Rising Luxury Costs and Brokerage Wars - What’s really scaring us this month
October 31, 2025
Hello & Happy Halloween.
This month, from a beautiful, slightly haunted-looking New England early-20th-century mansion. Designed in 1903 by architect William Cromwell Jr., this magnificent 12,000-square-foot country estate blends Italianate Renaissance Revival, Palladian, Neo-Gothic, and French Empire influences.
Inflation of all things...
This past month, Compass announced a $1.6B acquisition of Anywhere Real Estate (parent of Corcoran, Sotheby’s, and Coldwell Banker), creating the largest residential brokerage network in the U.S.

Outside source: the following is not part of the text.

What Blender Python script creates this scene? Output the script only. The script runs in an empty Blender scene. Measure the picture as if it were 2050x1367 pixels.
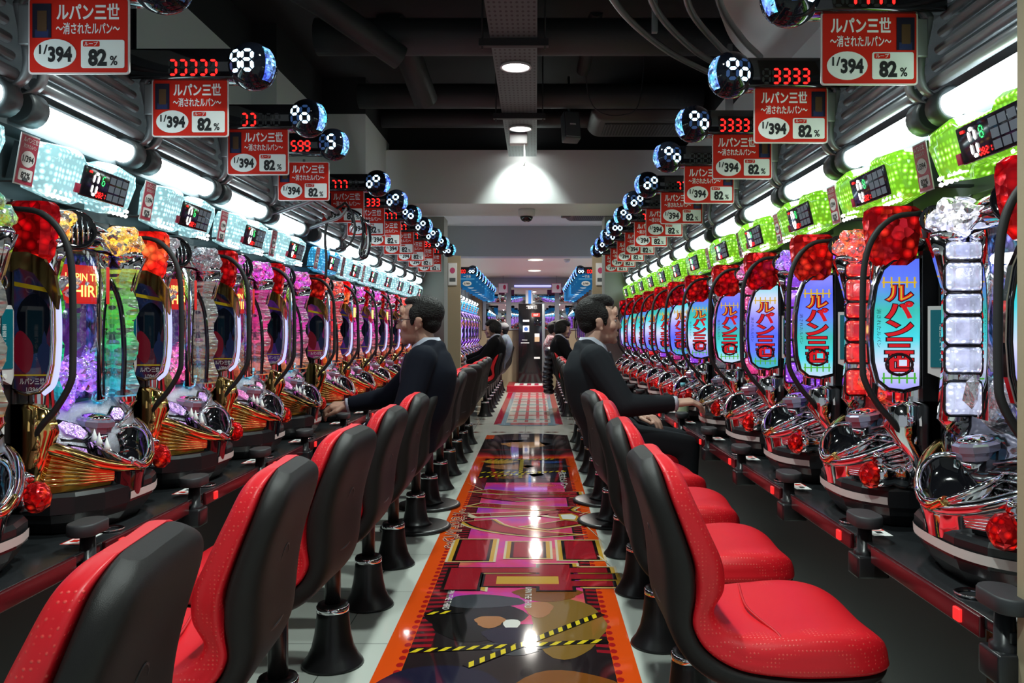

It’s a funny twist where Elliman, once the “big player”, has now (without really shrinking) become the boutique alternative. As the luxury segment becomes the dominant driver of activity, buyer access is becoming more concentrated — which is exactly why Compass moved to absorb Anywhere: control of distribution now matters as much as inventory. For Douglas Elliman, this shift is actually a tailwind — the premium end of the market increasingly favors expertise, curation, and brand distinction over mass-scale brokerage.
$3,000 is the new $2,000 per square foot: and luxury is the dominant segment.
After several years of price stagnation, Manhattan’s new development pipeline is re-emerging at a much higher baseline. Rising land costs, construction expenses, and elevated finishing standards have effectively reset the price floor for luxury inventory: where ~$2,000/SF was once standard entry pricing, $3,000+/SF is now the norm.
This shift is especially visible in Midtown East — historically not the city’s top-priced neighborhood — with projects such as 520 Fifth Avenue, 126 East 57th Street, and the upcoming 133 East 55th Street all launching at materially higher pricing than pre-2022 cycles. It’s a clear signal of both developer confidence and a new valuation era for top-tier condo living in NYC (In all fairness, building and delivering quality product for less, is no longer feasible).
Many say all of this depends on the upcoming mayoral election — but having lived here more than twenty years and having seen what this city has already weathered, I suspect NYC will do what it always does: adapt, reset, and rise. Don’t you?